離婚と不動産

離婚後の家のローンについて、折半して対応すべきなのか?

結婚後に住宅ローンで購入したマイホーム。そのローン返済途中で離婚が成立した場合、多くの懸念材料の一つに挙げられるのが家のローンの残りをどうするのかという問題です。ローン返済については元夫婦双方による折半で支払っていかねばならないのでしょうか。

離婚時の財産分与の考え方

離婚に関する法律の上では、婚姻期間中に取得した財産に関して、双方平等に分割することが可能であるものとして定められています。これが離婚における財産分与の観点です。

しかし、必ずそのようにすべきと強制する主旨のものではありません。実際の財産分与内容に関しては、当事者同士による離婚協議の決定に則ったものとなります。

法律の意味合いとしては、生計を相手方の収入に依存していた元配偶者には、婚姻期間中に形成されたプラスの資産の半分を受け取る権利があることを示すところにあるわけです。自動的に結婚中築かれた財産の半分を受け取れるわけではなく、協議において権利を主張できるという意味合いがあり、実際の配分方法はあくまで協議によって決まることになります。

また、離婚に伴う財産分与に関しては、プラスの資産に相当する財産のみが扱われます。マイナスの資産に当たる負債や借金は対象となりません。仮に、結婚期間中に締結したローン契約などによる負債があった場合、離婚時にはローンの名義人に該当している1方のみが返済義務を負うということになります。相手方に負債額を折半して担う義務は原則的に無いというわけです。

結婚している間に購入したマイホームに関しても、それが財産となるのか負債となるのか、いずれかによって扱い方が異なります。すなわち、住宅の資産価値がローン残額を上回るアンダーローンであれば財産と判断され、分与される財産に含まれます。逆に資産価値がローン残額に届かないオーバーローンであれば負債と見做され、分与対象にはならないわけです。

離婚時に住宅をどう扱うべきか

離婚に際してのマイホームの扱いとしては主に、そのまま名義人が保有するケースと、売却処分するケースの2通りが挙げられます。

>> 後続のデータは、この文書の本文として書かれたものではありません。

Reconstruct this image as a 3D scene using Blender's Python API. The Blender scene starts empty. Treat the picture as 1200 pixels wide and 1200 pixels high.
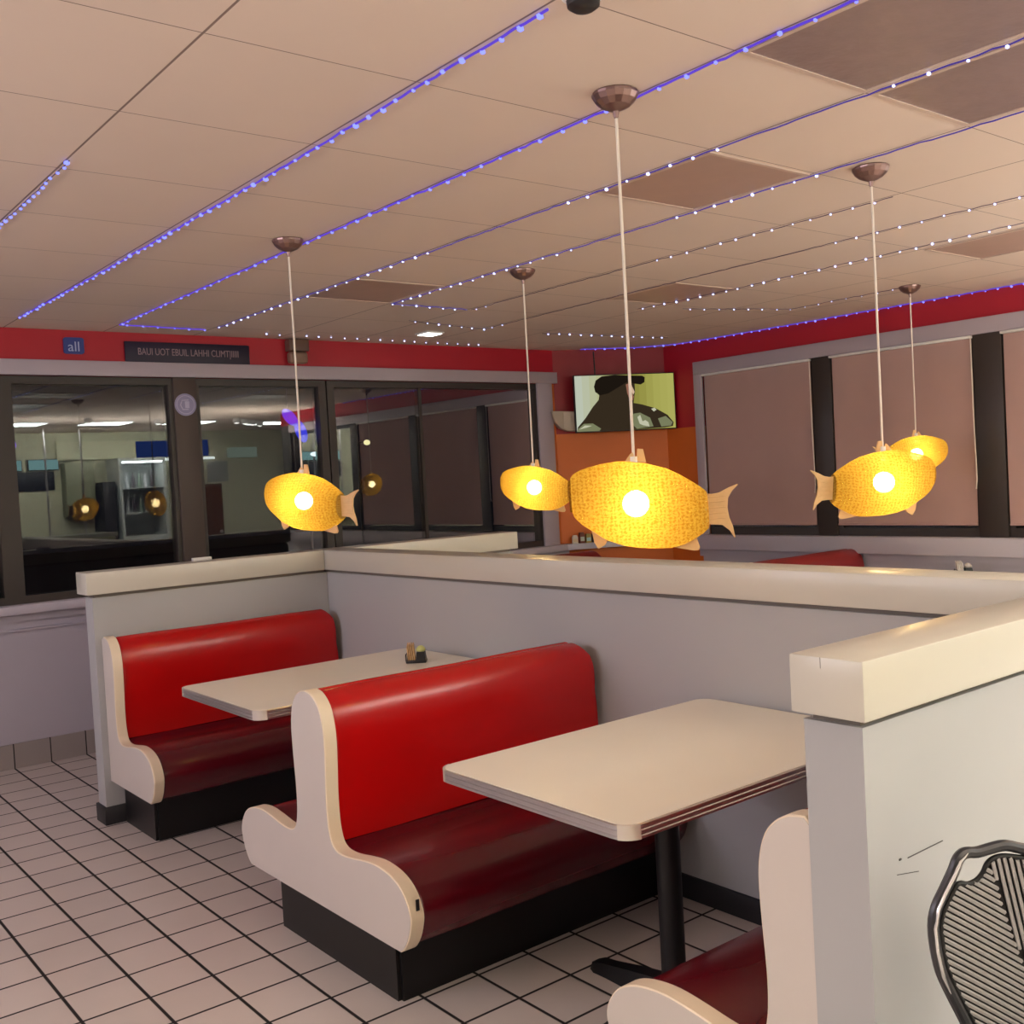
import bpy, bmesh, math, random
from mathutils import Vector, Matrix
random.seed(7)
S = bpy.context.scene
COL = S.collection
PI = math.pi

# ------------------------------------------------------------------ materials
def lin(c):
    c /= 255.0
    return c / 12.92 if c <= 0.04045 else ((c + 0.055) / 1.055) ** 2.4
def rgb(r, g, b):
    return (lin(r), lin(g), lin(b), 1.0)
MATS = {}
def mat(name, col, rough=0.5, metal=0.0, spec=0.5, coat=0.0, emit=None, estr=0.0, noise=0.0, nscale=8.0, bump=0.0, bscale=60.0):
    if name in MATS: return MATS[name]
    m = bpy.data.materials.new(name); m.use_nodes = True
    nt = m.node_tree; b = nt.nodes['Principled BSDF']
    b.inputs['Base Color'].default_value = col
    b.inputs['Roughness'].default_value = rough
    b.inputs['Metallic'].default_value = metal
    b.inputs['Specular IOR Level'].default_value = spec
    b.inputs['Coat Weight'].default_value = coat
    b.inputs['Coat Roughness'].default_value = 0.08
    if emit:
        b.inputs['Emission Color'].default_value = emit
        b.inputs['Emission Strength'].default_value = estr
    if noise or bump:
        tc = nt.nodes.new('ShaderNodeTexCoord')
        if noise:
            n = nt.nodes.new('ShaderNodeTexNoise'); n.inputs['Scale'].default_value = nscale
            n.inputs['Detail'].default_value = 4
            nt.links.new(tc.outputs['Object'], n.inputs['Vector'])
            mx = nt.nodes.new('ShaderNodeMix'); mx.data_type = 'RGBA'
            mx.inputs['A'].default_value = tuple(c * (1 - noise) for c in col[:3]) + (1,)
            mx.inputs['B'].default_value = tuple(min(1, c * (1 + noise)) for c in col[:3]) + (1,)
            nt.links.new(n.outputs['Fac'], mx.inputs['Factor'])
            nt.links.new(mx.outputs['Result'], b.inputs['Base Color'])
        if bump:
            n2 = nt.nodes.new('ShaderNodeTexNoise'); n2.inputs['Scale'].default_value = bscale
            nt.links.new(tc.outputs['Object'], n2.inputs['Vector'])
            bp = nt.nodes.new('ShaderNodeBump'); bp.inputs['Strength'].default_value = bump
            bp.inputs['Distance'].default_value = 0.01
            nt.links.new(n2.outputs['Fac'], bp.inputs['Height'])
            nt.links.new(bp.outputs['Normal'], b.inputs['Normal'])
    MATS[name] = m
    return m

def nmath(nt, op, a, b=None, c=None):
    n = nt.nodes.new('ShaderNodeMath'); n.operation = op
    for i, v in enumerate((a, b, c)):
        if v is None: continue
        if isinstance(v, (int, float)): n.inputs[i].default_value = v
        else: nt.links.new(v, n.inputs[i])
    return n.outputs[0]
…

アンダーローンとオーバーローン、いずれの場合においても、売却することが離婚当事者双方のうちいずれか一方に負担面のしわ寄せが生じることを避ける解決方法と言えます。

アンダーローンの場合、住宅をそのまま保持する例を考えてみましょう。その場合、分与対象となる総資産の内訳で住宅が大きな割合を占めることが予想されます。そうなると平等な財産分配が不可能となります。

場合によっては住宅を所有する側が別途で財産を工面し、それを相手方に譲渡することで帳尻を合せる必要が生じることも想定されるでしょう。

そのような事態を回避するには、住宅の売却によって資産を分割可能な現金に換えることが有効と言えるわけです。

オーバーローンの場合では、返済を継続する義務が名義人側のみに負わされることになります。そういった形で離婚当事者の一方に過度な負担が生じるケースを回避する際にも、売却が効果的と言えます。つまり、離婚に先立って売却処分することによって負債の大部分を返済し、残債に関しては他の分与対象財産と合算した上で財産分与を行うというわけです。

住宅ローン未完済時の売却に対応した任意売却

住宅ローン支払いが残っている住宅を処分する場合、任意売却が有利です。

ローン滞納が継続した場合、債権者側の法的手段によって強制的に売却処分されその売上金が返済の穴埋めに廻される不動産競売という処置がなされます。しかし競売では通常の不動産売買と比較して安価で取引されるケースが主となり、住宅名義人すなわち債務者にとって不利となります。

一方、任意売却では通常の不動産売買と同じ基準で価格が設定されることになります。しかしその実行に当たっては、債権者側から了承を得るための交渉や、競売落札までに契約を完了しなければならない時間的制限など、一般的な不動産売買には見られない対応が必要です。

そういったことから、任意売却を行うには、その取引形態に関して経験と実績のある不動産会社に仲介を依頼することが重要となります。

まとめ

以上、離婚における財産分与の基礎的部分に触れつつ、婚姻期間中に生じた負債に関しては双方折半して対応する義務はなく、負債名義人個人の負担となることを見てまいりました。
住宅ローン支払いが残っている家に関しては、アンダーローンとオーバーローンいずれのケースにおいても任意売却を選択する方が、離婚当事者いずれかへの負担の偏りが少ない対応となるものと言えます。